- Requirements: Without the pictures, print the lines running from the beginning of the material to the line containing "return cr *", both ends included.

[Rows from a 3D scene dataset]
____

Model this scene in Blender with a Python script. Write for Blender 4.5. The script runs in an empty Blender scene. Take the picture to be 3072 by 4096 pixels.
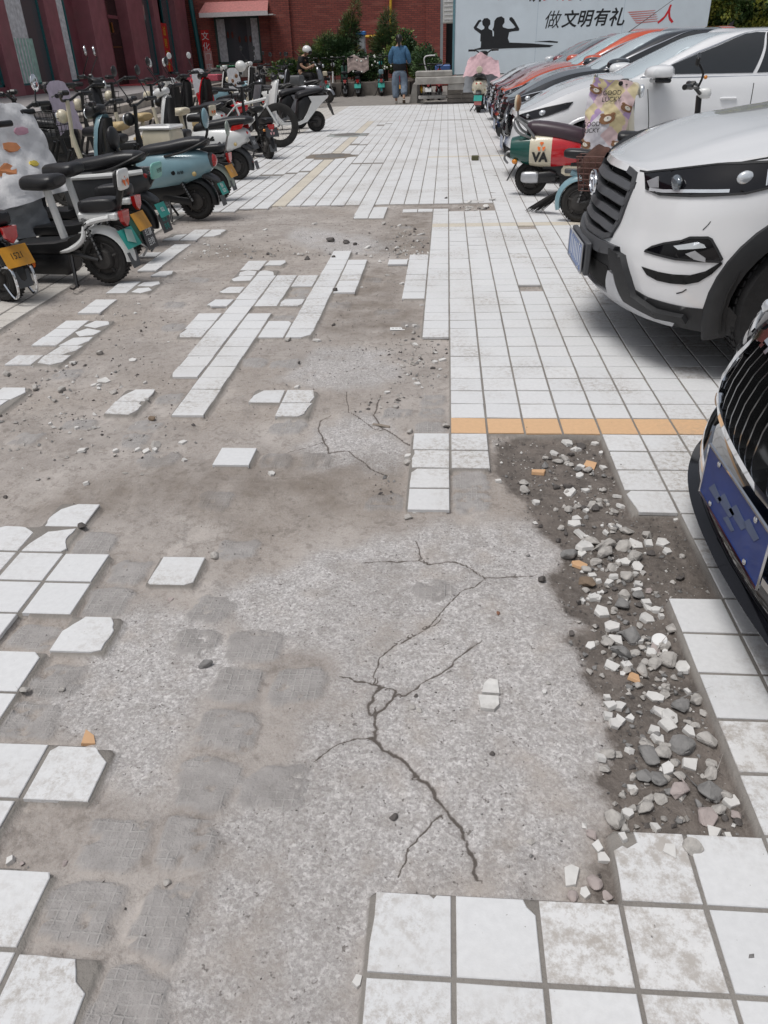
import bpy, bmesh, math, random
import numpy as np
from mathutils import Vector, Matrix, noise as mnoise

# ------------------------------------------------------------------ camera, light, exposure
scene = bpy.context.scene
COL = scene.collection
rng = random.Random(7)
T = 0.15                                   # tile pitch in metres
F_PX = 2998.4                              # focal length for a picture 4096 px high
PITCH, YAW, ROLL = .5487, -.0888, -.0322
CAM = np.array([-0.032955, -2.76177, 1.316025])


def cam_axes():
    cp, sp, cy, sy, cr, sr = (math.cos(PITCH), math.sin(PITCH), math.cos(YAW), math.sin(YAW), math.cos(ROLL), math.sin(ROLL))
    fwd = np.array([sy * cp, cy * cp, -sp])
    right = np.array([cy, -sy, 0.0])
    up = np.cross(right, fwd)
    return cr * right + sr * up, -sr * right + cr * up, fwd


AX_R, AX_U, AX_F = cam_axes()
cam_data = bpy.data.cameras.new('camera')
cam_data.sensor_fit = 'VERTICAL'
cam_data.sensor_height = 24.0
cam_data.lens = F_PX / 4096 * 24.0
cam_data.clip_start = 0.05
cam_data.clip_end = 900
cam = bpy.data.objects.new('camera', cam_data)
COL.objects.link(cam)
m4 = Matrix.Identity(4)
for i in range(3):
    m4[i][0], m4[i][1], m4[i][2], m4[i][3] = AX_R[i], AX_U[i], -AX_F[i], CAM[i]
cam.matrix_world = m4
scene.camera = cam

world = bpy.data.worlds.new('World')
scene.world = world
world.use_nodes = True
wn, wl = world.node_tree.nodes, world.node_tree.links
SUN_EL, SUN_AZ = math.radians(70), math.radians(236)
sky = wn.new('ShaderNodeTexSky')
sky.sky_type = 'NISHITA'
sky.sun_disc = False
sky.sun_elevation = SUN_EL
sky.sun_rotation = SUN_AZ
sky.air_density = 1.0
sky.dust_density = 4.0
hsv = wn.new('ShaderNodeHueSaturation')     # a closed cloud cover: nearly colourless skylight
hsv.inputs['Saturation'].default_value = 0.36
bg = wn['Background']
bg.inputs['Strength'].default_value = 0.094
wl.new(sky.outputs[0], hsv.inputs['Color'])
wl.new(hsv.outputs[0], bg.inputs['Color'])

sun_data = bpy.data.lights.new('sun', 'SUN')
sun_data.energy = 1.75
sun_data.angle = math.radians(24)
sun_data.color = (1.0, 0.98, 0.955)
sun = bpy.data.objects.new('sun', sun_data)
COL.objects.link(sun)
sd = Vector((math.sin(SUN_AZ) * math.cos(SUN_EL), math.cos(SUN_AZ) * math.cos(SUN_EL), math.sin(SUN_EL)))
sun.rotation_euler = sd.to_track_quat('Z', 'Y').to_euler()
sun.location = (0, 0, 30)

vs = scene.view_settings
vs.view_transform = 'Standard'
vs.look = 'None'
vs.exposure = 0.04
vs.gamma = 1.0
vs.use_curve_mapping = False
scene.cycles.max_bounces = 8

# ------------------------------------------------------------------ naming helpers


def tag(o, label=None, cat=None, group=None, kind=None):
    if label: o['label'] = label
    if cat: o['category'] = cat
    if group: o['group'] = group
    if kind: o['kind'] = kind
    return o


def thing(name, loc=(0, 0, 0), rz=0, label=None, cat=None, group=None):
    o = bpy.data.objects.new(name, None)
    o.empty_display_size = .1
    COL.objects.link(o)
    o.location = loc
    o.rotation_euler = (0, 0, rz)
    return tag(o, label, cat, group)


def link(name, me, parent=None, loc=None, kind=None):
    o = bpy.data.objects.new(name, me)
    COL.objects.link(o)
    if parent is not None: o.parent = parent
    if loc is not None: o.location = loc
    if kind: o['kind'] = kind
    return o


# ------------------------------------------------------------------ pixel (of the 3072x4096 photograph) -> place in the world


def ray(x, y):
    return AX_F + AX_R * (x - 1536) / F_PX - AX_U * (y - 2048) / F_PX


def at_z(x, y, h=0.0):
    d = ray(x, y)
    return CAM + d * ((h - CAM[2]) / d[2])


def at_y(x, y, Y):
    d = ray(x, y)
    return CAM + d * ((Y - CAM[1]) / d[1])


def at_x(x, y, X):
    d = ray(x, y)
    return CAM + d * ((X - CAM[0]) / d[0])


# ------------------------------------------------------------------ materials
MATS = {}


def mat(name, col, rough=.5, metal=0.0, var=.10, scale=14.0, bump=0.0, bscale=60.0, coat=0.0, spec=.5, dirt=0.0, emit=None, alpha=None, trans=0.0):
    """One procedural material: principled, colour broken up by two noises, optional grime and fine relief."""
    if name in MATS: return MATS[name]
    m = bpy.data.materials.new(name)
    m.use_nodes = True
    n, l = m.node_tree.nodes, m.node_tree.links
    b = n['Principled BSDF']
    b.inputs['Roughness'].default_value = rough
    b.inputs['Metallic'].default_value = metal
    b.inputs['Coat Weight'].default_value = coat
    b.inputs['Coat Roughness'].default_value = .04
    b.inputs['Specular IOR Level'].default_value = spec
    if trans:
        b.inputs['Transmission Weight'].default_value = trans
    tc = n.new('ShaderNodeTexCoord')
    nz = n.new('ShaderNodeTexNoise')
    nz.inputs['Scale'].default_value = scale
    nz.inputs['Detail'].default_value = 5
    l.new(tc.outputs['Object'], nz.inputs['Vector'])
    mp = n.new('ShaderNodeMapRange')
    mp.inputs['From Min'].default_value = .3
    mp.inputs['From Max'].default_value = .7
    mp.inputs['To Min'].default_value = 1 - var
    mp.inputs['To Max'].default_value = 1 + var
    l.new(nz.outputs['Fac'], mp.inputs['Value'])
    mx = n.new('ShaderNodeMix')
    mx.data_type = 'RGBA'
    mx.blend_type = 'MULTIPLY'
    mx.inputs['Factor'].default_value = 1
    mx.inputs['A'].default_value = (*col, 1)
    l.new(mp.outputs[0], mx.inputs['B'])
    last = mx.outputs['Result']
    if dirt:
        n2 = n.new('ShaderNodeTexNoise')
        n2.inputs['Scale'].default_value = scale * .35
        n2.inputs['Detail'].default_value = 8
        n2.inputs['Roughness'].default_value = .65
        l.new(tc.outputs['Object'], n2.inputs['Vector'])
        r2 = n.new('ShaderNodeMapRange')
        r2.inputs['From Min'].default_value = .5
        r2.inputs['From Max'].default_value = .72
        r2.inputs['To Max'].default_value = dirt
        l.new(n2.outputs['Fac'], r2.inputs['Value'])
        m2 = n.new('ShaderNodeMix')
        m2.data_type = 'RGBA'
        m2.inputs['B'].default_value = (.16, .14, .12, 1)
        l.new(r2.outputs[0], m2.inputs['Factor'])
        l.new(last, m2.inputs['A'])
        last = m2.outputs['Result']
        r3 = n.new('ShaderNodeMapRange')
        r3.inputs['To Min'].default_value = rough
        r3.inputs['To Max'].default_value = min(1, rough + .3)
        l.new(r2.outputs[0], r3.inputs['Value'])
        l.new(r3.outputs[0], b.inputs['Roughness'])
    l.new(last, b.inputs['Base Color'])
    if bump:
        n3 = n.new('ShaderNodeTexNoise')
        n3.inputs['Scale'].default_value = bscale
        n3.inputs['Detail'].default_value = 4
        l.new(tc.outputs['Object'], n3.inputs['Vector'])
        bp = n.new('ShaderNodeBump')
        bp.inputs['Strength'].default_value = bump
        bp.inputs['Distance'].default_value = .01
        l.new(n3.outputs['Fac'], bp.inputs['Height'])
        l.new(bp.outputs[0], b.inputs['Normal'])
    if emit:
        b.inputs['Emission Color'].default_value = (*emit[:3], 1)
        b.inputs['Emission Strength'].default_value = emit[3]
    MATS[name] = m
    return m


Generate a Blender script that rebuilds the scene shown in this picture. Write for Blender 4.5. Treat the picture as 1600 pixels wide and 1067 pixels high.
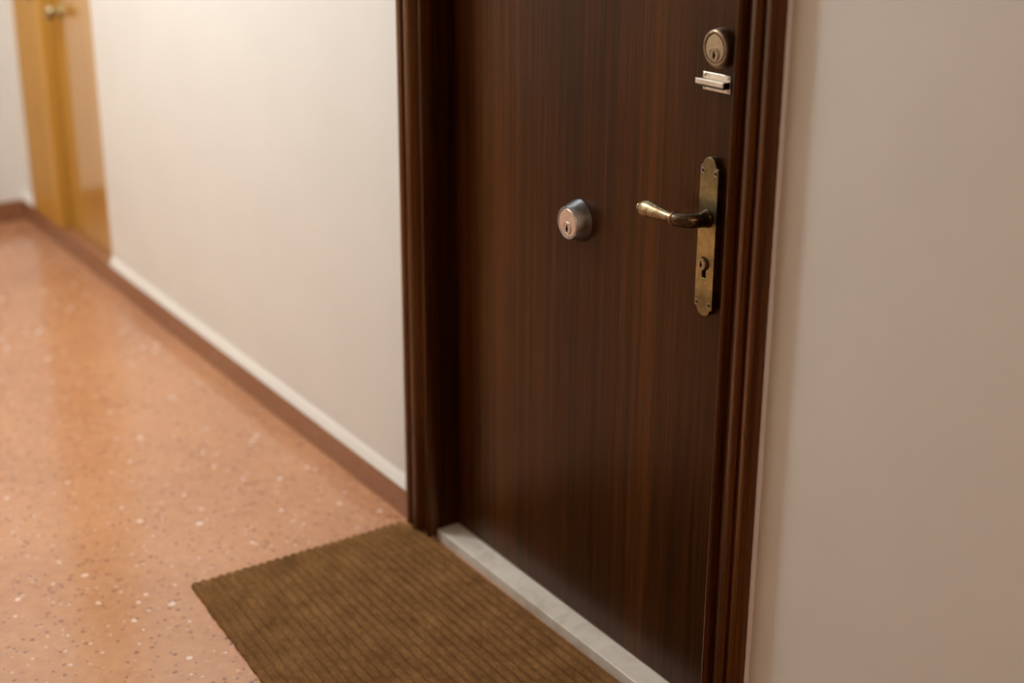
import bpy, bmesh, math, random
from mathutils import Vector, Matrix, noise as mnoise
for o in list(bpy.data.objects): bpy.data.objects.remove(o)
random.seed(4)
SC = bpy.context.scene; COL = SC.collection
S = 1.12            # everything below is laid out in a 1.5 m eye-height frame, then scaled to real size

# ---------------------------------------------------------------- camera
cd = bpy.data.cameras.new('camera'); cam = bpy.data.objects.new('camera', cd); COL.objects.link(cam)
R_, U_, W_ = Vector((.5501, .8351, .0041)), Vector((-.3112, .2004, .929)), Vector((-.775, .5123, -.3701))
m = Matrix((R_, U_, -W_)).transposed().to_4x4()
q = m.to_quaternion().normalized()
cam.rotation_mode = 'QUATERNION'; cam.rotation_quaternion = q
cam.location = Vector((0, -1.40, 1.5)) * S
cd.sensor_width = 36; cd.lens = 2596.1 / 1600 * 36; cd.clip_start = .02
cd.dof.use_dof = True; cd.dof.focus_distance = 2.42 * S; cd.dof.aperture_fstop = 1.8; cd.dof.aperture_blades = 0
SC.camera = cam

# ---------------------------------------------------------------- world, light, exposure
w = bpy.data.worlds.new('world'); SC.world = w; w.use_nodes = True
w.node_tree.nodes['Background'].inputs[0].default_value = (.9, .8, .7, 1)
w.node_tree.nodes['Background'].inputs[1].default_value = .02

def area(name, loc, size, power, col, rot=(0, 0, 0)):
    l = bpy.data.lights.new(name, 'AREA'); l.shape = 'DISK'; l.size = size * S; l.energy = power; l.color = col
    o = bpy.data.objects.new(name, l); COL.objects.link(o); o.location = Vector(loc) * S; o.rotation_euler = rot
    return o
pl_ = bpy.data.lights.new('ceiling_lamp_corridor', 'POINT'); pl_.energy = 118; pl_.color = (.80, .93, 1.05); pl_.shadow_soft_size = .13
lo = bpy.data.objects.new('ceiling_lamp_corridor', pl_); COL.objects.link(lo); lo.location = Vector((-3.45, -.85, 2.20)) * S
area('added_fill_light', (.35, -1.0, 2.36), .30, 14, (1, .69, .37))  # added fill lifting the right-hand wall, no real fixture
SC.view_settings.view_transform = 'Standard'; SC.view_settings.look = 'None'
SC.view_settings.exposure = 0.0; SC.view_settings.gamma = 1; SC.view_settings.use_curve_mapping = False

# ---------------------------------------------------------------- node helpers
class NT:
    def __init__(s, name):
        s.m = bpy.data.materials.new(name); s.m.use_nodes = True; s.t = s.m.node_tree
        s.b = s.t.nodes['Principled BSDF']; s.tc = s.t.nodes.new('ShaderNodeTexCoord')
    def n(s, ty, **k):
        x = s.t.nodes.new(ty)
        for a, v in k.items(): setattr(x, a, v)
        return x
    def l(s, a, b): s.t.links.new(a, b)
    def mp(s, scale=(1, 1, 1), loc=(0, 0, 0)):
        x = s.n('ShaderNodeMapping'); x.inputs['Scale'].default_value = scale; x.inputs['Location'].default_value = loc
        s.l(s.tc.outputs['Object'], x.inputs[0]); return x.outputs[0]
    def noise(s, vec, scale, detail=4, rough=.55, dist=0):
        x = s.n('ShaderNodeTexNoise'); x.inputs['Scale'].default_value = scale; x.inputs['Detail'].default_value = detail
        x.inputs['Roughness'].default_value = rough; x.inputs['Distortion'].default_value = dist
        s.l(vec, x.inputs['Vector']); return x.outputs['Fac']
    def ramp(s, fac, stops, interp='LINEAR'):
        x = s.n('ShaderNodeValToRGB'); cr = x.color_ramp; cr.interpolation = interp
        while len(cr.elements) < len(stops): cr.elements.new(.5)
        for e, (p, c) in zip(cr.elements, stops):
            e.position = p; e.color = (c, c, c, 1) if isinstance(c, (int, float)) else (*c, 1)
        s.l(fac, x.inputs[0]); return x.outputs[0]
    def mix(s, fac, a, b, mode='MIX'):
        x = s.n('ShaderNodeMix', data_type='RGBA', blend_type=mode)
        for k, v in ((0, fac), (6, a), (7, b)):
            if hasattr(v, 'links'): s.l(v, x.inputs[k])
            elif k == 0: x.inputs[0].default_value = v
            else: x.inputs[k].default_value = (*v, 1)
        return x.outputs[2]
    def math(s, op, a, b=0.):
        x = s.n('ShaderNodeMath', operation=op)
        for k, v in ((0, a), (1, b)):
            if hasattr(v, 'links'): s.l(v, x.inputs[k])
            else: x.inputs[k].default_value = v
        return x.outputs[0]
    def bump(s, h, strength, dist=.001, nrm=None):
        x = s.n('ShaderNodeBump'); x.inputs['Strength'].default_value = strength; x.inputs['Distance'].default_value = dist
        s.l(h, x.inputs['Height'])
        if nrm is not None: s.l(nrm, x.inputs['Normal'])
        s.l(x.outputs[0], s.b.inputs['Normal']); return x.outputs[0]
    def set(s, **k):
        for a, v in k.items():
            i = s.b.inputs[a.replace('_', ' ')]
            if hasattr(v, 'links'): s.l(v, i)
            elif isinstance(v, tuple): i.default_value = (*v, 1)
            else: i.default_value = v
        return s.m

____

- Complete answer:
Model this scene in Blender with a Python script. Write for Blender 4.5. The script runs in an empty Blender scene. Take the picture to be 3072 by 4096 pixels.
import bpy, bmesh, math, random
import numpy as np
from mathutils import Vector, Matrix, noise as mnoise

# ------------------------------------------------------------------ camera, light, exposure
scene = bpy.context.scene
COL = scene.collection
rng = random.Random(7)
T = 0.15                                   # tile pitch in metres
F_PX = 2998.4                              # focal length for a picture 4096 px high
PITCH, YAW, ROLL = .5487, -.0888, -.0322
CAM = np.array([-0.032955, -2.76177, 1.316025])


def cam_axes():
    cp, sp, cy, sy, cr, sr = (math.cos(PITCH), math.sin(PITCH), math.cos(YAW), math.sin(YAW), math.cos(ROLL), math.sin(ROLL))
    fwd = np.array([sy * cp, cy * cp, -sp])
    right = np.array([cy, -sy, 0.0])
    up = np.cross(right, fwd)
    return cr * right + sr * up, -sr * right + cr * up, fwd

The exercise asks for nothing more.